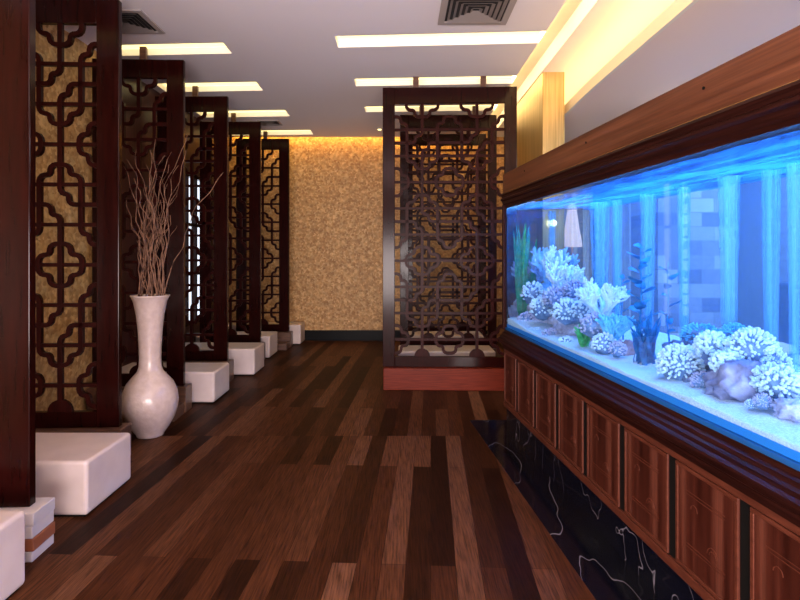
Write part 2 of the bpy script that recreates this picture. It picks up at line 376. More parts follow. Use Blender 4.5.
def screen(name, W, ncol, stile, loc, rz, label, hang, plinth):
    t = thing(name, loc, rz, label, 'screen', 'carved lattice screens')
    zb, H, tr, br = .232, 2.71, .17, .11; th = .026
    a = (W-2*stile)/2/ncol
    bm = bmesh.new(); z1 = zb+br+H+tr
    for s in (-1, 1): box(bm, s*W/2-(stile if s > 0 else 0), s*W/2+(stile if s < 0 else 0), -th, th, zb, z1, bev=.005)
    obj('stile_frame', bm, M['lacquer'], t)
    obj('top_rail', B(-W/2+stile, W/2-stile, -th+.002, th-.002, z1-tr, z1-.001, bev=.004), M['lacquer'], t)
    obj('bottom_rail', B(-W/2+stile, W/2-stile, -th+.002, th-.002, zb, zb+br, bev=.004), M['lacquer'], t)
    lo = obj('fretwork', lattice(ncol, a, H), M['lacquer2'], t); lo.location = (0,0,zb+br)
    for hx in hang: obj('hanger_post', B(hx-.03, hx+.03, -.02, .02, z1-.002, ZC, bev=.003), M['brown'], t)
    plinth(t, W); return t
def pl_brown(t, W):
    bm = B(-W/2-.02, W/2+.04, -.09, .09, 0, .23, bev=.006); obj('plinth', bm, M['brown'], t)
    if W < 1: bm = B(W/2-.16, W/2+.03, -.36 if t.location.y > 4 else -.28, -.095, 0, .10, bev=.005); obj('kerb', bm, M['brown'], t)
def pl_reflecting(t, W):  # pale and terracotta layers paint in the reflections on the plinth
    cols = [('pale band painted as plinth reflection', mat('pale_reflection',(.62,.56,.56),.3)), ('terracotta band painted as plinth reflection', mat('terracotta_reflection',(.3,.1,.05),.35))]
    for k, (z0,z1,c) in enumerate([(0,.05,0),(.05,.11,1),(.11,.17,0),(.17,.231,0)]):
        o = obj('reflection_band', B(-W/2-.02-.004*(k%2), W/2+.05+.006*(k%2), -.09, .09, z0+.001, z1-.001, bev=.004), cols[c][1], t); o['label'] = cols[c][0]
def pl_red(t, W): obj('plinth', B(-W/2+.01, W/2-.01, -.1, .07, 0, .23, bev=.006), M['redwood'], t)
LW = .82
def lx(xr): return xr - LW/2
scr = [
 ((lx(-1.62),1.47), .04, 'dark lattice screen nearest the entrance, just outside the left of the view', pl_brown),
 ((lx(-1.775),2.69), .045, 'dark glossy lattice screen at the left edge, its plinth banded in painted reflections', pl_reflecting),
 ((lx(-1.965),3.92), .045, 'tall mahogany lattice screen left of the vase with gold wall showing through', pl_brown),
 ((lx(-1.985),5.14), .05, 'mahogany lattice screen directly behind the vase and twigs', pl_brown),
 ((lx(-1.95),6.35), .0, 'mahogany lattice screen third from the gold end wall on the left', pl_brown),
 ((lx(-1.88),7.57), .0, 'mahogany lattice screen second from the gold end wall on the left', pl_brown),
 ((lx(-1.72),8.70), .0, 'mahogany lattice screen closest to the gold end wall on the left', pl_brown)]
for (xy, rz, lab, pf) in scr: screen('lattice_screen', LW, 1, .155, (xy[0],xy[1],0), rz, lab, [LW/2-.37], pf)
screen('lattice_screen', 1.43, 2, .13, (.53, 6.0, 0), -.03, 'wide double lattice screen on red plinth at the far end of the aquarium', [-.36,.36], pl_red)
screen('lattice_screen', 1.24, 2, .11, (.62, 7.2, 0), 0, 'wide lattice screen second in line behind the red-plinth one', [-.34,.34], pl_brown)
screen('lattice_screen', 1.2, 2, .11, (.68, 8.35, 0), 0, 'wide lattice screen last in line before the gold end wall on the right', [-.34,.34], pl_brown)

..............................

Request:
Write out the full listing verbatim, excluding its pictures.

Response:
Write part 2 of the bpy script that recreates this picture. It picks up at line 376. More parts follow. Use Blender 4.5.
def screen(name, W, ncol, stile, loc, rz, label, hang, plinth):
    t = thing(name, loc, rz, label, 'screen', 'carved lattice screens')
    zb, H, tr, br = .232, 2.71, .17, .11; th = .026
    a = (W-2*stile)/2/ncol
    bm = bmesh.new(); z1 = zb+br+H+tr
    for s in (-1, 1): box(bm, s*W/2-(stile if s > 0 else 0), s*W/2+(stile if s < 0 else 0), -th, th, zb, z1, bev=.005)
    obj('stile_frame', bm, M['lacquer'], t)
    obj('top_rail', B(-W/2+stile, W/2-stile, -th+.002, th-.002, z1-tr, z1-.001, bev=.004), M['lacquer'], t)
    obj('bottom_rail', B(-W/2+stile, W/2-stile, -th+.002, th-.002, zb, zb+br, bev=.004), M['lacquer'], t)
    lo = obj('fretwork', lattice(ncol, a, H), M['lacquer2'], t); lo.location = (0,0,zb+br)
    for hx in hang: obj('hanger_post', B(hx-.03, hx+.03, -.02, .02, z1-.002, ZC, bev=.003), M['brown'], t)
    plinth(t, W); return t
def pl_brown(t, W):
    bm = B(-W/2-.02, W/2+.04, -.09, .09, 0, .23, bev=.006); obj('plinth', bm, M['brown'], t)
    if W < 1: bm = B(W/2-.16, W/2+.03, -.36 if t.location.y > 4 else -.28, -.095, 0, .10, bev=.005); obj('kerb', bm, M['brown'], t)
def pl_reflecting(t, W):  # pale and terracotta layers paint in the reflections on the plinth
    cols = [('pale band painted as plinth reflection', mat('pale_reflection',(.62,.56,.56),.3)), ('terracotta band painted as plinth reflection', mat('terracotta_reflection',(.3,.1,.05),.35))]
    for k, (z0,z1,c) in enumerate([(0,.05,0),(.05,.11,1),(.11,.17,0),(.17,.231,0)]):
        o = obj('reflection_band', B(-W/2-.02-.004*(k%2), W/2+.05+.006*(k%2), -.09, .09, z0+.001, z1-.001, bev=.004), cols[c][1], t); o['label'] = cols[c][0]
def pl_red(t, W): obj('plinth', B(-W/2+.01, W/2-.01, -.1, .07, 0, .23, bev=.006), M['redwood'], t)
LW = .82
def lx(xr): return xr - LW/2
scr = [
 ((lx(-1.62),1.47), .04, 'dark lattice screen nearest the entrance, just outside the left of the view', pl_brown),
 ((lx(-1.775),2.69), .045, 'dark glossy lattice screen at the left edge, its plinth banded in painted reflections', pl_reflecting),
 ((lx(-1.965),3.92), .045, 'tall mahogany lattice screen left of the vase with gold wall showing through', pl_brown),
 ((lx(-1.985),5.14), .05, 'mahogany lattice screen directly behind the vase and twigs', pl_brown),
 ((lx(-1.95),6.35), .0, 'mahogany lattice screen third from the gold end wall on the left', pl_brown),
 ((lx(-1.88),7.57), .0, 'mahogany lattice screen second from the gold end wall on the left', pl_brown),
 ((lx(-1.72),8.70), .0, 'mahogany lattice screen closest to the gold end wall on the left', pl_brown)]
for (xy, rz, lab, pf) in scr: screen('lattice_screen', LW, 1, .155, (xy[0],xy[1],0), rz, lab, [LW/2-.37], pf)
screen('lattice_screen', 1.43, 2, .13, (.53, 6.0, 0), -.03, 'wide double lattice screen on red plinth at the far end of the aquarium', [-.36,.36], pl_red)
screen('lattice_screen', 1.24, 2, .11, (.62, 7.2, 0), 0, 'wide lattice screen second in line behind the red-plinth one', [-.34,.34], pl_brown)
screen('lattice_screen', 1.2, 2, .11, (.68, 8.35, 0), 0, 'wide lattice screen last in line before the gold end wall on the right', [-.34,.34], pl_brown)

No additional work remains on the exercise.